There is so much wrong with this way of doing things I really don't know where to begin. But here's a few ideas that Dublin Bus could have implemented to improve the user experience and their bottom line.
  • Introduce flat fares for smart card users. This would hugely increase the uptake of Leap Card usage.
  • Ditch the crazy stage scheme that harks back to the days of conductors on trams and buses. Introduce zones as used in most other cities and currently used on the LUAS.
  • Tag on/tag off for bus users. Using the inbuilt GPS in the bus, the system can know exactly how far the card traveled.
  • With the roll-out of the RTPI system there is now electronics at each bus stop. The tag on/tag off could happen before boarding and after disembarking thereby further reducing boarding times.

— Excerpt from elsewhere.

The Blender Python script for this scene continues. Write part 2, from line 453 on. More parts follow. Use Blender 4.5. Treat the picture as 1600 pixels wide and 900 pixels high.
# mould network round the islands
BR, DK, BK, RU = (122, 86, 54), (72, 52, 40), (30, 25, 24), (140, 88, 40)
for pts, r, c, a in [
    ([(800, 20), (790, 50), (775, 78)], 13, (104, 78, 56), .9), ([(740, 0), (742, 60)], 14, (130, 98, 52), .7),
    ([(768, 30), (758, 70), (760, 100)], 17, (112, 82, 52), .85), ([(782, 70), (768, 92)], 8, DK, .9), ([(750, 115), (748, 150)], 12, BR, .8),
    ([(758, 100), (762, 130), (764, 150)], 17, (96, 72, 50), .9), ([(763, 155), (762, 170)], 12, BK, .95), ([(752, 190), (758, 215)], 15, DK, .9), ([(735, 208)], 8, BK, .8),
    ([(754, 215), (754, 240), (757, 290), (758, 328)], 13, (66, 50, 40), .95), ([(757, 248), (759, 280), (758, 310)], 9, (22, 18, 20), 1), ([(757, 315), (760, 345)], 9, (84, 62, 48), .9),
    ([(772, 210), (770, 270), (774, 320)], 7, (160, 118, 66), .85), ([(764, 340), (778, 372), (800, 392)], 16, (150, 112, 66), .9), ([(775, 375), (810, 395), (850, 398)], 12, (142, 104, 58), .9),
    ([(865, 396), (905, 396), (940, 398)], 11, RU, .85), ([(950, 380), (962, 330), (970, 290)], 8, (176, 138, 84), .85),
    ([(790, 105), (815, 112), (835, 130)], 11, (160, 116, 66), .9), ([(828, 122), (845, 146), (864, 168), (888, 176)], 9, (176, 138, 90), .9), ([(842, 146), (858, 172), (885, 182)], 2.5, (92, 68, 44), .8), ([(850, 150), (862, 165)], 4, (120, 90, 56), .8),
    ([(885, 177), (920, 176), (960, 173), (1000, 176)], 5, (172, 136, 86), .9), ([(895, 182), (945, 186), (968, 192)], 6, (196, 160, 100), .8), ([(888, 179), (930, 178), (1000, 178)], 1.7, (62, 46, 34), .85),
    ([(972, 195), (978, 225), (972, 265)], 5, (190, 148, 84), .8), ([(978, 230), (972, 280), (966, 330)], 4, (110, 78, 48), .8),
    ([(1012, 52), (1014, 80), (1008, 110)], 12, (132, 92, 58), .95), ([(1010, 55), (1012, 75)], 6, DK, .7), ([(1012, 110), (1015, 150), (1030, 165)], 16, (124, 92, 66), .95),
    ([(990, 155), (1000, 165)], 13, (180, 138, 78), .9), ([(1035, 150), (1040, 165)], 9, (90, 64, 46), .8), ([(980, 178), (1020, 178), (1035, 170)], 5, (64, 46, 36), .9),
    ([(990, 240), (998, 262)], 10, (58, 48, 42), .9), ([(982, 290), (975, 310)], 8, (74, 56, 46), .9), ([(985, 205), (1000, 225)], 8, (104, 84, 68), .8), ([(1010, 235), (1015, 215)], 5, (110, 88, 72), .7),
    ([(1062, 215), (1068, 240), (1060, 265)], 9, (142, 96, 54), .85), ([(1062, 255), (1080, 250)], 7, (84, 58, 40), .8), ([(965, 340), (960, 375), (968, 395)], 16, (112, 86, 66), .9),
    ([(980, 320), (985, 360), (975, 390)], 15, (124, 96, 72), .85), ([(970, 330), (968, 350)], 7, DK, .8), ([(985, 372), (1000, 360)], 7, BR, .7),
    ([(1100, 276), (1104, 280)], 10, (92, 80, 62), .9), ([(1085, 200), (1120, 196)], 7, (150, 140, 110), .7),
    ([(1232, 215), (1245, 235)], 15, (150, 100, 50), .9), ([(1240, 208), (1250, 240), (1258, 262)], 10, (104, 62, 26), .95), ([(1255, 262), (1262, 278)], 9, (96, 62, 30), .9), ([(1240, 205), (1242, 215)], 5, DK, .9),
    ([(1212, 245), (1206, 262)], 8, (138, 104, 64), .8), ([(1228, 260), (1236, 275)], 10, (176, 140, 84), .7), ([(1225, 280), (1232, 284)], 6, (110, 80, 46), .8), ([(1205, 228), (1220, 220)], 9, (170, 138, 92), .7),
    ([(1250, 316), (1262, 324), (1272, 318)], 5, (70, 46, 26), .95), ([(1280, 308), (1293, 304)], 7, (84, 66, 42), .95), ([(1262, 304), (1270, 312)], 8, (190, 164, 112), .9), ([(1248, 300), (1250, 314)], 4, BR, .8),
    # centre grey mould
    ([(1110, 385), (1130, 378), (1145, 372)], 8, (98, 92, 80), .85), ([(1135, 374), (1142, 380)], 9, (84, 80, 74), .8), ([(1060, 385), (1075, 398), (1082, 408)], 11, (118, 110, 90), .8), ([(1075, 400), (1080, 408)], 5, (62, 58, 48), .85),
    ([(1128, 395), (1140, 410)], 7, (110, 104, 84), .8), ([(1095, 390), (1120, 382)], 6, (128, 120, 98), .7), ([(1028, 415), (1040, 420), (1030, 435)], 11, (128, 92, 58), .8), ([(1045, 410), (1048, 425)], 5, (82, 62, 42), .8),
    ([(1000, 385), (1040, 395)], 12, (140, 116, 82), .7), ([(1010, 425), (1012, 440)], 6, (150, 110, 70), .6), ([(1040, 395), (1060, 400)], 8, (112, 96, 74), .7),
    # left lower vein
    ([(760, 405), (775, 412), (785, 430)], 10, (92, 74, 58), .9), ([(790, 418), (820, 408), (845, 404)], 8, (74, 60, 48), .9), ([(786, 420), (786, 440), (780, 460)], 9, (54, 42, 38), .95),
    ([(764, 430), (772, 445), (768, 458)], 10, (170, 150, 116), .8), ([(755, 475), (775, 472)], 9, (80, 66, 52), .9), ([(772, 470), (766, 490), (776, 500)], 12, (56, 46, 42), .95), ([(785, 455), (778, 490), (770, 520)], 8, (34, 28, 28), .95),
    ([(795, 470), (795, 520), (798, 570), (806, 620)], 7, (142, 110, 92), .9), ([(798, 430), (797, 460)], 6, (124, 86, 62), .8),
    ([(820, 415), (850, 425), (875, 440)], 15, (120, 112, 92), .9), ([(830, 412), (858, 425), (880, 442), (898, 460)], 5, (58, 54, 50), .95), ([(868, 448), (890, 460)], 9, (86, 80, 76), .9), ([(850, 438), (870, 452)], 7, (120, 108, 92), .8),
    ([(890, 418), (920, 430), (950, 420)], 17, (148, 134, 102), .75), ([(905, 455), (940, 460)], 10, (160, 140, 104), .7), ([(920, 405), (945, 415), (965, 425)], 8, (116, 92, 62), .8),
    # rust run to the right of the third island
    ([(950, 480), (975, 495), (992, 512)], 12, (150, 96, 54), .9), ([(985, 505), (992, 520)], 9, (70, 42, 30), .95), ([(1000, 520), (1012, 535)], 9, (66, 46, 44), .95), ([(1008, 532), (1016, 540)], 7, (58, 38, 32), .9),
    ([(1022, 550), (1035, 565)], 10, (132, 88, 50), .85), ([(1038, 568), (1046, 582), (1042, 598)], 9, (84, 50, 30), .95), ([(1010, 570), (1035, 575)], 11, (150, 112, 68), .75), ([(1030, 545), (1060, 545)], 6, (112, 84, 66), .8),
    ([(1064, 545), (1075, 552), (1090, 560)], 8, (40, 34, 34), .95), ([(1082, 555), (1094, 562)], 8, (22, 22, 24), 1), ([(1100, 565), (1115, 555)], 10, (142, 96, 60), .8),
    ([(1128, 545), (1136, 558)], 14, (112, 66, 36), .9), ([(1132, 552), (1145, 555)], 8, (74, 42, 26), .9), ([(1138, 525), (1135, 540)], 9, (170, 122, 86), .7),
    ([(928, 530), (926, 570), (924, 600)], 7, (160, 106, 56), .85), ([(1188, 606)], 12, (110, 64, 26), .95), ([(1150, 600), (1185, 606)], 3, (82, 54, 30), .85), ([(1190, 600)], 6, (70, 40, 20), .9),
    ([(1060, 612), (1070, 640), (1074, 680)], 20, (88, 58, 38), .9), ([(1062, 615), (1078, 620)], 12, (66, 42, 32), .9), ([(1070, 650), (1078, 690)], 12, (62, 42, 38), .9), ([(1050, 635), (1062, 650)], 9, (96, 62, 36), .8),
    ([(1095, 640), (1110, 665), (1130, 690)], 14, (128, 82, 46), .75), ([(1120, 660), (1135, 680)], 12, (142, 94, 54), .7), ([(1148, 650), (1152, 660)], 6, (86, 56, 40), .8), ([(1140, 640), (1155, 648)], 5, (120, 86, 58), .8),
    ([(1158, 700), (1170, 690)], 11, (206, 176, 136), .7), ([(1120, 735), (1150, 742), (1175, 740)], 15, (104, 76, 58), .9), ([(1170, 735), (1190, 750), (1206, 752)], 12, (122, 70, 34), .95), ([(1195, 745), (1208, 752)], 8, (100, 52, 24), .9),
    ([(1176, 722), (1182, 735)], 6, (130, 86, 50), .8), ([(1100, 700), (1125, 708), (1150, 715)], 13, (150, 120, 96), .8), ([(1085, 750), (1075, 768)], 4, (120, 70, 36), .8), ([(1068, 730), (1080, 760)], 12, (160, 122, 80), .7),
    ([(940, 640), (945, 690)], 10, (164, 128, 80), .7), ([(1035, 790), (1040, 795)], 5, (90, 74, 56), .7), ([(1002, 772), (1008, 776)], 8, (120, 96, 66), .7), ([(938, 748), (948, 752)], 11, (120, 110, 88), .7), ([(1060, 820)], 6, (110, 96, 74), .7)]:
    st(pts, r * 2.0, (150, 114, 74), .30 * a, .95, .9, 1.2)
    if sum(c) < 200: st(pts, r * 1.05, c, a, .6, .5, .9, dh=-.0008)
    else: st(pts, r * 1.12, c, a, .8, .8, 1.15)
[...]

With companies like IBM providing a lot of the technology for the Leap Card, it is hard to believe that such options were not provided to Dublin Bus. So the only conclusion that can be drawn is that Dublin Bus aren't really that interesting in working in the customers' interest. The Network Direct project certainly suggests that the customer is fairly far down the list of priorities.

One other annoying issue with the Leap Card is that it isn't a truly integrated ticket system. If I want to use a combination of transport modes I pay individual fares for each of them. In most other cities, if I transfer from train to bus or from tram to train I just pay a single fare for the end to end journey assuming it is completed within a reasonable time frame. I'm assuming that at some stage in the future the system will be enhanced to provide this functionality, but again it seems like a really basic idea that should have been required as part of the initial implementation plan.

As a user of the annual tax-saver ticket, the Leap Card won't massively impact me for the next few months. However, come June when my current ticket expires I'll have to do some sums to see if the annual ticket still comes out better. I'm assuming it will but you never know!